There was an interesting story in the Financial Times Weekend about the US election hacking and working on defenses for preventing the same kind of thing. It was curious that when I went for the link to the story, I found several others (even Hacker News had one) that used the same examples and word-for-word descriptions of some of the events. Whoever did the distribution of this story line tried to reach a number of different outlets with a canned story. The reporters may have attended, but it is rare for them all to use the same examples and wording to describe an event like a training session. The Times seems to have done more rewriting than some of the others. The story is about education of representatives who manage election functions in state governments. The Defending Digital Democracy Project seems to be leading this training.
In general, state computer people are not the easiest people to work with because they focus on their own state and not the rest of the country. Elections face international threats and states are not good at defending against that kind of thing. Homeland Security is supposed to be training them on how to do that, but each state has to request help to get it. I have seen nothing on the quality or focus of this type of training.
This effort seems to be more awareness oriented, running table-top exercises with technical and non technical people who have been hacked, notably those from the Hillary Clinton camp. People who have been hacked are usually good to have around because they failed to defend their systems. Ones who did keep the hackers out are boring.

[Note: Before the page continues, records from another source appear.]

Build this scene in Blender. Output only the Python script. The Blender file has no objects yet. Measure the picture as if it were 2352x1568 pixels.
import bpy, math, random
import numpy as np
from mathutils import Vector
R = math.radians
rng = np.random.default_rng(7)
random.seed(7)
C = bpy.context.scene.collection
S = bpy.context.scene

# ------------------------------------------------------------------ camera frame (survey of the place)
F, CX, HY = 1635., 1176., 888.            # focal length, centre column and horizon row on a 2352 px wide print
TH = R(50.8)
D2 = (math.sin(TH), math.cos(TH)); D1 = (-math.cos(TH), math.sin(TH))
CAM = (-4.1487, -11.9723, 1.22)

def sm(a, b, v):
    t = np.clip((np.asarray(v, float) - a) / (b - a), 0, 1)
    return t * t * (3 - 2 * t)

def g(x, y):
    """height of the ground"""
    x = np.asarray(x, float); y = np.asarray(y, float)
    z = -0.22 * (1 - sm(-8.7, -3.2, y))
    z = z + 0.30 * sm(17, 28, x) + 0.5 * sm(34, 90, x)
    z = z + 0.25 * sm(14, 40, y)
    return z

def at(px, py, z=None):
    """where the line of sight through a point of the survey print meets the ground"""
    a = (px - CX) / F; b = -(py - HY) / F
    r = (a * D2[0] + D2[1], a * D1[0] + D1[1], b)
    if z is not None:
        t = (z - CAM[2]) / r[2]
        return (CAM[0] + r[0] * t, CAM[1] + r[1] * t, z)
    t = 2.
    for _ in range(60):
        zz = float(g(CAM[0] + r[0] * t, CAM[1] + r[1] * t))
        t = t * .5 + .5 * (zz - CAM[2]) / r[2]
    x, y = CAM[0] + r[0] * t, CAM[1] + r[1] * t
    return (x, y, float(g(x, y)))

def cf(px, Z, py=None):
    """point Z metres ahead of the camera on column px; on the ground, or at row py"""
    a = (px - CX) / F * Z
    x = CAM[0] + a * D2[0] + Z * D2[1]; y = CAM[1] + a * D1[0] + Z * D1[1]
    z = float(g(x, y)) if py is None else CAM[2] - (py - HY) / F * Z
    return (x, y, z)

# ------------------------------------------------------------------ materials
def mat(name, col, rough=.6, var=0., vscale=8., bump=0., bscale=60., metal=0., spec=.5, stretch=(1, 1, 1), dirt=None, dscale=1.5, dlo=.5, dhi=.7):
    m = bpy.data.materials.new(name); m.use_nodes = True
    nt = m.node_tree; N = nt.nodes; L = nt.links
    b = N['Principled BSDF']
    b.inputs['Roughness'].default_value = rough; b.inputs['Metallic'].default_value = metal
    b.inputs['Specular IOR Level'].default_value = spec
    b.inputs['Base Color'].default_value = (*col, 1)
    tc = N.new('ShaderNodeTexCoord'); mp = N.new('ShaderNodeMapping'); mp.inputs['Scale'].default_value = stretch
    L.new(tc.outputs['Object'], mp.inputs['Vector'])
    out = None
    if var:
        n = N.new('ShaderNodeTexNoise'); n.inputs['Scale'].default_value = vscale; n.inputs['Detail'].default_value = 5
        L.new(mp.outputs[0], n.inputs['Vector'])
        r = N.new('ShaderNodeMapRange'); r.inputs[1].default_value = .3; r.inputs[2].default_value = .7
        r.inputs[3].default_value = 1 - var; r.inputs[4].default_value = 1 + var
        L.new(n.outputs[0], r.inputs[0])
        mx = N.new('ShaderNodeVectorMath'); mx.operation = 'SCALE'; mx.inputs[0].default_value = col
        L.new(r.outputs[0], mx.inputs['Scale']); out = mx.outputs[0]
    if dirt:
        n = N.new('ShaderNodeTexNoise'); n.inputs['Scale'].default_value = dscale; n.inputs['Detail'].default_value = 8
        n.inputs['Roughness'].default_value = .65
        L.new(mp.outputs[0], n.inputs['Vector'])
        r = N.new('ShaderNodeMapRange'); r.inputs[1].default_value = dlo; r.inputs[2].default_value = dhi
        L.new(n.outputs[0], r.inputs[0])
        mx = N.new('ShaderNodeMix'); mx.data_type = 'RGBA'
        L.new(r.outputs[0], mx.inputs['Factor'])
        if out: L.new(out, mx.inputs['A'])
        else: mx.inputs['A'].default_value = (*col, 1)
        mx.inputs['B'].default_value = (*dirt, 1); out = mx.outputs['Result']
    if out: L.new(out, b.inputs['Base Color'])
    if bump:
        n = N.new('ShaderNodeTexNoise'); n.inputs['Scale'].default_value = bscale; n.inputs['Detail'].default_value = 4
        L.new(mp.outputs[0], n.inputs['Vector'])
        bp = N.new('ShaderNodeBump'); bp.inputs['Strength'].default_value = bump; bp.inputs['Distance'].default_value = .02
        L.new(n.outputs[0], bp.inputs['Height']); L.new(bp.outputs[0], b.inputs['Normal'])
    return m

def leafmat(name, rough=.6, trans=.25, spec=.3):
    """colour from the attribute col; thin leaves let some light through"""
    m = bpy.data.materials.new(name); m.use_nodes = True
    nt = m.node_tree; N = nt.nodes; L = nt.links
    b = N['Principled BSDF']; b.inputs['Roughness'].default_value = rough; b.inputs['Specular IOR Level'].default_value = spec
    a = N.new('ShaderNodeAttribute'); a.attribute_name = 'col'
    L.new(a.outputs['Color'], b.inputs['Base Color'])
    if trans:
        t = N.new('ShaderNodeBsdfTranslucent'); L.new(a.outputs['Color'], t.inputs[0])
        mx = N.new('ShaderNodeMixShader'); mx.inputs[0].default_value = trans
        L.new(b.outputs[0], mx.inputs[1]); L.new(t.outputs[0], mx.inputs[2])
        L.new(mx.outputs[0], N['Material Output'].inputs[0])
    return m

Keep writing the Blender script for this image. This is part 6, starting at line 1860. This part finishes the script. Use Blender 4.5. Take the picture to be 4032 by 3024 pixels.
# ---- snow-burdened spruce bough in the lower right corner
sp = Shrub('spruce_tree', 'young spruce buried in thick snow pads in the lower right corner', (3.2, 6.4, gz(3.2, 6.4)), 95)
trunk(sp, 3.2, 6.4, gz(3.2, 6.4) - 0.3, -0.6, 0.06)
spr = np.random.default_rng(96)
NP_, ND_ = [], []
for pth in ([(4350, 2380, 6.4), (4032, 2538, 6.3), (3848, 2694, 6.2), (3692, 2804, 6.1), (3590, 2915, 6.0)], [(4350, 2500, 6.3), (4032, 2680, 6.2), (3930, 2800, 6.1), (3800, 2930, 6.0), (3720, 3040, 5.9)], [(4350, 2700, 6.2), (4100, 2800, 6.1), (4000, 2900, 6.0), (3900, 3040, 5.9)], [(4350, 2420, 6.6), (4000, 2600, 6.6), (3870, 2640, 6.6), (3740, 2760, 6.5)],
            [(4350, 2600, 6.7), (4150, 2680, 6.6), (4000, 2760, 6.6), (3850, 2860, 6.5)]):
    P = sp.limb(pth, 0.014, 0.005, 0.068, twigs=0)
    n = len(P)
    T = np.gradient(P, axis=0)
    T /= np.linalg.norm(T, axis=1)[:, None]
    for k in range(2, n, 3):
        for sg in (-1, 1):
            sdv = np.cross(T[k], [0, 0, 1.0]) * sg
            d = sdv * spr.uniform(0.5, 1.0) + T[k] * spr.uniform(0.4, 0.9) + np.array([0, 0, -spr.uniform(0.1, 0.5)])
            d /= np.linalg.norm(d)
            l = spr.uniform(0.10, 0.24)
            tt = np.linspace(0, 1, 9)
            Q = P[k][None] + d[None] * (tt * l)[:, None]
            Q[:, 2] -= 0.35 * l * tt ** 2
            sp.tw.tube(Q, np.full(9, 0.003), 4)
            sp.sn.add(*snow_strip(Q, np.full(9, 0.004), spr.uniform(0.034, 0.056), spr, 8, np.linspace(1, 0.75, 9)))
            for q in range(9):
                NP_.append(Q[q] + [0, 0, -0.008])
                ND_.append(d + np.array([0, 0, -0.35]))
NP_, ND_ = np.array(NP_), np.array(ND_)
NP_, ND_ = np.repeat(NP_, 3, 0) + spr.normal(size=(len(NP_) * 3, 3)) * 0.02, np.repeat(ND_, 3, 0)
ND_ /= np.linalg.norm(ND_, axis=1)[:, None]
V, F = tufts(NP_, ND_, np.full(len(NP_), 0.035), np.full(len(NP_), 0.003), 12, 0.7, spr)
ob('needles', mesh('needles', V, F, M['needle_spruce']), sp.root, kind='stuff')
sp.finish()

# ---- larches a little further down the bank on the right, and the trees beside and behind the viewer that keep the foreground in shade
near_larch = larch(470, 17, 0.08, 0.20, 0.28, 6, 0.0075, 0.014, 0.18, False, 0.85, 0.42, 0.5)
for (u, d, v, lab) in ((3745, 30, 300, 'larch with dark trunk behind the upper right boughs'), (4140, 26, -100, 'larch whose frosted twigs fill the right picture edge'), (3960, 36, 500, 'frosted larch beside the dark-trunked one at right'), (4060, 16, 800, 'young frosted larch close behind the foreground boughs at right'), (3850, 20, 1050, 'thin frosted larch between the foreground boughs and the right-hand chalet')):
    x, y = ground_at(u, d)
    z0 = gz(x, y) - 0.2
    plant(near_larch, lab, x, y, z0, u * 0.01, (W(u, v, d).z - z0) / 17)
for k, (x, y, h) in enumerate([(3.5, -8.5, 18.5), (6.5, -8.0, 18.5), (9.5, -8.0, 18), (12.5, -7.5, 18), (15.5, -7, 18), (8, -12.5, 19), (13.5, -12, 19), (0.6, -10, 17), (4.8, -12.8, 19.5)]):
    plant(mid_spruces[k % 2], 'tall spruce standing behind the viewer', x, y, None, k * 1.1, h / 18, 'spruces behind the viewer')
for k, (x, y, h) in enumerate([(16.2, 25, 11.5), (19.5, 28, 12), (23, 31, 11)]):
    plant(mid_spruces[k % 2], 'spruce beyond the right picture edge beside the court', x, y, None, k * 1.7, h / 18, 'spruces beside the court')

The leader of the group, Eric Rosenbach, emphasizes in the beginning of the exercises that this is in no way an indication that the elected President was not legitimately elected. A curious statement to set the scene for an exercise like this, and relevant only if there was some tampering with voter tallies. The official report on election concerns does not indicate any such thing. If you really want to raise awareness about defense of computers, that is normally not the place to start.